* **Exercise objective**:
Report the number of lines containing "from", with no other words.

* **Dataset excerpt**:
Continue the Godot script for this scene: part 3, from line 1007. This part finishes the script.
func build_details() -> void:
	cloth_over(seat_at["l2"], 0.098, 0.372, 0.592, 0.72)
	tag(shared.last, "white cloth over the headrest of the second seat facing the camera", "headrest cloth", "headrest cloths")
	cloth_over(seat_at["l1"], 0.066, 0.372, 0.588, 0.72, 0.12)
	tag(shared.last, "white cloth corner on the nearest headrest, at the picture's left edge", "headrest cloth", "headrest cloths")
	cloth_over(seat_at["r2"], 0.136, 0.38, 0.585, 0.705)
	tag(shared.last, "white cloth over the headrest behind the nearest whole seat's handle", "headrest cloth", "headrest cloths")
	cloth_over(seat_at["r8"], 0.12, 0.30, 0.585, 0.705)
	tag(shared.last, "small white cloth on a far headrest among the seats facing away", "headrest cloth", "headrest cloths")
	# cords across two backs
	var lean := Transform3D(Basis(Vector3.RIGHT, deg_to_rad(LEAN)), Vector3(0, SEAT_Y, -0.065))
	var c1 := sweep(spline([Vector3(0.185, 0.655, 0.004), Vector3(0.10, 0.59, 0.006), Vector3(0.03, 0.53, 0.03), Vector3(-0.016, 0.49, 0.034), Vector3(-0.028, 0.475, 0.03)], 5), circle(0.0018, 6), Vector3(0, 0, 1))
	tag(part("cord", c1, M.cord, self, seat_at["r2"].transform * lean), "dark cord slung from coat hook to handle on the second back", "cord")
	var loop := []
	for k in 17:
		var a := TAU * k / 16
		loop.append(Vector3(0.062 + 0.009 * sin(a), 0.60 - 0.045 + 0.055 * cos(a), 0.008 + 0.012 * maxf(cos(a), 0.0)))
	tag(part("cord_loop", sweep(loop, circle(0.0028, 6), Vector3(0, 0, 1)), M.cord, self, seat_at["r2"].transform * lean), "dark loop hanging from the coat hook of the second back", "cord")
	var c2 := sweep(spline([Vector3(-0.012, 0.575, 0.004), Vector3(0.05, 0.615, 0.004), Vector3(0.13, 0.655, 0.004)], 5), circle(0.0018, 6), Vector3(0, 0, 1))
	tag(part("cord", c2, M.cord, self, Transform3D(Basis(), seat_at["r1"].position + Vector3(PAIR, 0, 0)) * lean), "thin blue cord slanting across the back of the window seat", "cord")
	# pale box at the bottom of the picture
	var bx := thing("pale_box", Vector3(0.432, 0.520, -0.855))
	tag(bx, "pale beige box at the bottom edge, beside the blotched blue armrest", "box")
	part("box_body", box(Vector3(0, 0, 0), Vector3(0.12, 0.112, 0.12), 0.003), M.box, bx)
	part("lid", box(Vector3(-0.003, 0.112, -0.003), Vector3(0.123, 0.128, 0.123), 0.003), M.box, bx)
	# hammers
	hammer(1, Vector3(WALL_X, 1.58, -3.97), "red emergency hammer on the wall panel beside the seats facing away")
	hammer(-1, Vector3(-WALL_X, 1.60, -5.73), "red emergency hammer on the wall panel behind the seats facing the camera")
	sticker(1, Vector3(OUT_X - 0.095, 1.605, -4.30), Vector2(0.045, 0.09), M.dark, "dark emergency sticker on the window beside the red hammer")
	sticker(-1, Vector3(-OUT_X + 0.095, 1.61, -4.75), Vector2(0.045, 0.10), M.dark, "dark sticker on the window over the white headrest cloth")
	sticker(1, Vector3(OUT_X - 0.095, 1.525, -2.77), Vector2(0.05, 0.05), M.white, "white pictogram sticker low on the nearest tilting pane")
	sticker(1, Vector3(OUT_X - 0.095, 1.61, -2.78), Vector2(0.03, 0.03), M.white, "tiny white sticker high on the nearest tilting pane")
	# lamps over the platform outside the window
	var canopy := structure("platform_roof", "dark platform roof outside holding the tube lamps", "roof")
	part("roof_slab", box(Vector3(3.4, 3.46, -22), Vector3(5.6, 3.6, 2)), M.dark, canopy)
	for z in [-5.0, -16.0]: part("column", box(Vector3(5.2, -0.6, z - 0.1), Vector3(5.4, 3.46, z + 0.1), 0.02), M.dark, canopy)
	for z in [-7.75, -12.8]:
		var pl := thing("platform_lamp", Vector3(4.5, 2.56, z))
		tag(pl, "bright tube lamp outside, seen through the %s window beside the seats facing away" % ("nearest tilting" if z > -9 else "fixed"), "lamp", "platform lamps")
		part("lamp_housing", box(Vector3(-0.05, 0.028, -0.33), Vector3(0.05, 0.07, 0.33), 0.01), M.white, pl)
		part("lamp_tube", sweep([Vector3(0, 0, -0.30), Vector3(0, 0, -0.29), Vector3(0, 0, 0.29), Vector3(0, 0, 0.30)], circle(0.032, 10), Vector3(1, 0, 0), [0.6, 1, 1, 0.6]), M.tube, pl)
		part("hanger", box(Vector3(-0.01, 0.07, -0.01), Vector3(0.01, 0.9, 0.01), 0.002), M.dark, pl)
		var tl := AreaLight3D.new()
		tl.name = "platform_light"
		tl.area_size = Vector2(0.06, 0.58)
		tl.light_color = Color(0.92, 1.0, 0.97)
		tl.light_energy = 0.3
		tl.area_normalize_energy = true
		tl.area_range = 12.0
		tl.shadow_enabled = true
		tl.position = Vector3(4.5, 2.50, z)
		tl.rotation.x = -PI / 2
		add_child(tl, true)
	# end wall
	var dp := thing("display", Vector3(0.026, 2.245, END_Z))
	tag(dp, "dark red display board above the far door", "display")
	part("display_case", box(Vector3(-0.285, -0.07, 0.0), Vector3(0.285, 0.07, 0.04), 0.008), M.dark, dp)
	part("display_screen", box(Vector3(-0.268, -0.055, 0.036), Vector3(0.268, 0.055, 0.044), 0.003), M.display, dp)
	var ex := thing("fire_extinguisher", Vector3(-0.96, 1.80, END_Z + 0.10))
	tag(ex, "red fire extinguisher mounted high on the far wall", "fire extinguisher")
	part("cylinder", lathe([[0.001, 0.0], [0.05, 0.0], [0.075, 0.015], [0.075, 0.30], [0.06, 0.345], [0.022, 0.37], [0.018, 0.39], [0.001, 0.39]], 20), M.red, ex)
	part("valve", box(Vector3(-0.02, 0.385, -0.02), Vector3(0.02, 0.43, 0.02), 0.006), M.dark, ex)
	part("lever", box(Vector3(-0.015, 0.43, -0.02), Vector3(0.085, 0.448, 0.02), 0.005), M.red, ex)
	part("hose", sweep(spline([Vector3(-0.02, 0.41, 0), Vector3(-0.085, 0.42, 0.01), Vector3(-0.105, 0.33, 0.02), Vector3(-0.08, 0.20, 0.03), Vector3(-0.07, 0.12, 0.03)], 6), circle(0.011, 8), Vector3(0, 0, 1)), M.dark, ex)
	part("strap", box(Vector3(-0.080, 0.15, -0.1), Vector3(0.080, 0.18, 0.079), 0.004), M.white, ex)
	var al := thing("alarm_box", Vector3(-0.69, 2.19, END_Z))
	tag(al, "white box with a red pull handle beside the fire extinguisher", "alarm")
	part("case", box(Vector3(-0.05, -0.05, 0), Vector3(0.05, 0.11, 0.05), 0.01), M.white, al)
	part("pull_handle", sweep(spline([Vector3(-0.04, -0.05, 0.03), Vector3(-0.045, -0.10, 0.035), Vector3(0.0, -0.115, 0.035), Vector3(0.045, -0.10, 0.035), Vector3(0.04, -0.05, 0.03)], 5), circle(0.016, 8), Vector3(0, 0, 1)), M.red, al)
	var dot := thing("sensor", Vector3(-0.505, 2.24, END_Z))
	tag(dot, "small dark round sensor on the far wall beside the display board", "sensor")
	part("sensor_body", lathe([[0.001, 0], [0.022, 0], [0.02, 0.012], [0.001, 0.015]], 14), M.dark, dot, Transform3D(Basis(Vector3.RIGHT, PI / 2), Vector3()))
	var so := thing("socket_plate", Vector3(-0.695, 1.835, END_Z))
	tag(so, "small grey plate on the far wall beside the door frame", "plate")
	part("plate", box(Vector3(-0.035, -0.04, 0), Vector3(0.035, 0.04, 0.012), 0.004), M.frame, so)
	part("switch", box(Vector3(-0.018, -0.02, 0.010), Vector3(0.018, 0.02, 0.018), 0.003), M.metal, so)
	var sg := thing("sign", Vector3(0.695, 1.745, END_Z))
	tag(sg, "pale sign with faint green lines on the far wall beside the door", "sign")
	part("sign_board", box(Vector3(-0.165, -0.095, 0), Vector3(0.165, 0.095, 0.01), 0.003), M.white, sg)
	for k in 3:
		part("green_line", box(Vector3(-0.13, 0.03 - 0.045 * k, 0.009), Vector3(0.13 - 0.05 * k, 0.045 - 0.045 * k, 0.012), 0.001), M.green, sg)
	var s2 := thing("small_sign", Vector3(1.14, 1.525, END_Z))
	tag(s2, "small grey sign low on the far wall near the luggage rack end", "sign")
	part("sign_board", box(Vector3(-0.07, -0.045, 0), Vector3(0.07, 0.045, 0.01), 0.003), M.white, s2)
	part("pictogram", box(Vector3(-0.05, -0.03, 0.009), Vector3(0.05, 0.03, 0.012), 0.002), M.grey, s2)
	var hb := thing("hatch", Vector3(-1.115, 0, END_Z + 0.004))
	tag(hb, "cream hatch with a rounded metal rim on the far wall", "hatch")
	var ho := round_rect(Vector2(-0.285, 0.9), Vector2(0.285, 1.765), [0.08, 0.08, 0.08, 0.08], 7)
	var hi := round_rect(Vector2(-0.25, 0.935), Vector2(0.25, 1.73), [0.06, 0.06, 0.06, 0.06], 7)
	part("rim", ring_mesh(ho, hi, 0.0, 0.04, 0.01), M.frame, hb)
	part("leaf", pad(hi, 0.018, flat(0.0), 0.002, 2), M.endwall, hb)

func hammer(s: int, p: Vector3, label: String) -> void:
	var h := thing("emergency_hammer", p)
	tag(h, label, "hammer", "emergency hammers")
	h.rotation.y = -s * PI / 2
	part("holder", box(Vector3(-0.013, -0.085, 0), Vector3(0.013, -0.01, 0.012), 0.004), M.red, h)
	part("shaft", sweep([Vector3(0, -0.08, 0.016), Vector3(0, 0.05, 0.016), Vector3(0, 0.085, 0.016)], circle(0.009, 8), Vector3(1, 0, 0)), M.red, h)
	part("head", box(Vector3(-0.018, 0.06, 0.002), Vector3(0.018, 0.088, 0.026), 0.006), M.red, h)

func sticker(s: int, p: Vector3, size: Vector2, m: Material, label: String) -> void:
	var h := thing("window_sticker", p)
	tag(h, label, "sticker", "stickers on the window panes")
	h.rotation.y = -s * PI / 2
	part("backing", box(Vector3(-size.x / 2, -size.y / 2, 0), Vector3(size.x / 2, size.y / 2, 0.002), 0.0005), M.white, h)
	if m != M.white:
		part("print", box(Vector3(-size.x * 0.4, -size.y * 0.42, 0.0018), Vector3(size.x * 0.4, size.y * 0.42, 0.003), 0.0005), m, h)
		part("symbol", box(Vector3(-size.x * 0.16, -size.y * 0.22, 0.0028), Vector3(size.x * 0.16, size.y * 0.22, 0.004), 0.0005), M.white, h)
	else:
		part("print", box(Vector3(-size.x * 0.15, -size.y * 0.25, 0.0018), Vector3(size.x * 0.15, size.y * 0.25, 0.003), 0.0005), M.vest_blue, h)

* **Written solution**:
3